The dye is created from three types of sea snails found on this Israeli coast, the spiny dye-murex (Murex brandaris); banded dye-murex (Murex trunculus), and red-mouthed rock-shell (Murex haemastoma). The banded-dye murex is the most plentiful and accounted for the majority of the dye, Gilboa said.
A special exhibit at the Bible Lands Museum in Jerusalem in 2018 called “Out of the Blue” exhibited some of the murex trunculus snail shells excavated at the Tel Shiqmona site. The holes in the shells show where the gland from the snail was extracted, with each yielding only a minuscule amount of the rare and highly coveted pigment.
Each gland produces less than a gram of dye, so for a single kilogram of dye, thousands or even tens of thousands of snails are needed. Some experts from the Ptil Tchelet organization, which produces talit fringes from the murex, believe that the dye was worth up to 20 times its weight in gold.
“This place was very active, and very productive,” said Gilboa. “Shiqmona is the only place that we know where it was not a village producing small amounts of dye, but the whole site was a factory.”
There may have been another reason for the lack of residences in the area, one that modern Haifa residents know all too well: an intolerable stench from the factory.
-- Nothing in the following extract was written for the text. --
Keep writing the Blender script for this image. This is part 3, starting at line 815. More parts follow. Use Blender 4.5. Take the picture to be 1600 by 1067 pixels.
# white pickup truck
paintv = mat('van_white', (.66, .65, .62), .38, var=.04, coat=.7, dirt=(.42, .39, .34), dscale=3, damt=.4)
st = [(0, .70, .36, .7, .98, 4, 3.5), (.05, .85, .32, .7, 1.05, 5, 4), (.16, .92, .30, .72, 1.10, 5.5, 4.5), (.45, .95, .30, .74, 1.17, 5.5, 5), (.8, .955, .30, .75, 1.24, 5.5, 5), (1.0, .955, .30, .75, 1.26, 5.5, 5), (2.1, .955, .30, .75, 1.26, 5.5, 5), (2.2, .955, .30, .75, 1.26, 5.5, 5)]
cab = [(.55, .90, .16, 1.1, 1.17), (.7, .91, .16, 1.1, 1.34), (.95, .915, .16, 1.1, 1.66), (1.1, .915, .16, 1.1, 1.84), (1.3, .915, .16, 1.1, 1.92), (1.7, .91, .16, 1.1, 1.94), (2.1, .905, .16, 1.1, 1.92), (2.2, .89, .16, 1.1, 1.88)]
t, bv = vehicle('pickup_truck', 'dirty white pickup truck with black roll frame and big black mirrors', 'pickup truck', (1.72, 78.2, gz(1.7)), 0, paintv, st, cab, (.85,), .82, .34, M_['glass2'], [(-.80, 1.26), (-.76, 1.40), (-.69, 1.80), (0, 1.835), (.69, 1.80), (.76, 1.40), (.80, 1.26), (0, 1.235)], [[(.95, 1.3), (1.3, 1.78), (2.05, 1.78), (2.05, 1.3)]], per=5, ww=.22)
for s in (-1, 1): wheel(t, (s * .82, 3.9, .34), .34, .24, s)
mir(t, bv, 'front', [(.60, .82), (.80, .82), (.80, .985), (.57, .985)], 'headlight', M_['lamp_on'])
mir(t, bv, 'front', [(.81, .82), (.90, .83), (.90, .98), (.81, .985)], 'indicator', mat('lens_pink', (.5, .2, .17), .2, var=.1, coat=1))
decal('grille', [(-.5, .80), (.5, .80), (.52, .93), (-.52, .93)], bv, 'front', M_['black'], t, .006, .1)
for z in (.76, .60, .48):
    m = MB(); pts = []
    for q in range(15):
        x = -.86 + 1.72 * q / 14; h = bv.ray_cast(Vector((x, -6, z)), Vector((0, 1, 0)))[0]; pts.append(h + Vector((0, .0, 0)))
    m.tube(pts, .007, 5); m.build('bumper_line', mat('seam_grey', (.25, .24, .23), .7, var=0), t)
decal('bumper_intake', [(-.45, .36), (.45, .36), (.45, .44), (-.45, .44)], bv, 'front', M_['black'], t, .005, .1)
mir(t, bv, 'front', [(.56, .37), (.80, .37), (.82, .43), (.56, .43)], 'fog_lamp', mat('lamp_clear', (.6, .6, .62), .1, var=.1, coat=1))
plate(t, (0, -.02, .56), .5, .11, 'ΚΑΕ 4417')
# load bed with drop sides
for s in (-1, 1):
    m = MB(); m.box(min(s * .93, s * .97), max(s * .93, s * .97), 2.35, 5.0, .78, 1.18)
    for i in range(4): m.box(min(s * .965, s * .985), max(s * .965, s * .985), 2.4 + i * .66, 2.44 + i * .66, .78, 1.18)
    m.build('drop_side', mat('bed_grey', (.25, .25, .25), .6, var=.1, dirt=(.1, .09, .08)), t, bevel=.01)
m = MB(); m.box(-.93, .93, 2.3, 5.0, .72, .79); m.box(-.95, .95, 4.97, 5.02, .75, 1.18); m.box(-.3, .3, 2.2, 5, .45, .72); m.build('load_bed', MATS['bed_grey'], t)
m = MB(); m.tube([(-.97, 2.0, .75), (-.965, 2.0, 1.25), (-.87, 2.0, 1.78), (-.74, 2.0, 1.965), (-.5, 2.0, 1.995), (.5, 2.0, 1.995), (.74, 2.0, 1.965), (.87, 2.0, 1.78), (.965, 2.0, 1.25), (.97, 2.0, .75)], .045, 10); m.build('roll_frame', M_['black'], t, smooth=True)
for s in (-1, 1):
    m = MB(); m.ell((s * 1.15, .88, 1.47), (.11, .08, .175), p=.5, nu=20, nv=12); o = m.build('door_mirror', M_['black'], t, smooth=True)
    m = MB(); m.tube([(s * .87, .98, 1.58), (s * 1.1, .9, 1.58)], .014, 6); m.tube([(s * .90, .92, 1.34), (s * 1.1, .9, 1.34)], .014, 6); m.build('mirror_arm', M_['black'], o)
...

“Phœnicians, in general, have always excelled all nations, and by (the export of) purple-dyed manufactures, the Tyrian purple being in the highest estimation,” wrote Strabo, the Greek geographer and historian, who lived from 64 BCE to 21 CE. “The shellfish from which it is procured is caught near the coast, and the Tyrians have in great abundance other requisites for dyeing. The great number of dyeing works renders the city unpleasant as a place of residence, but the superior skill of the people in the practice of this art is the source of its wealth.”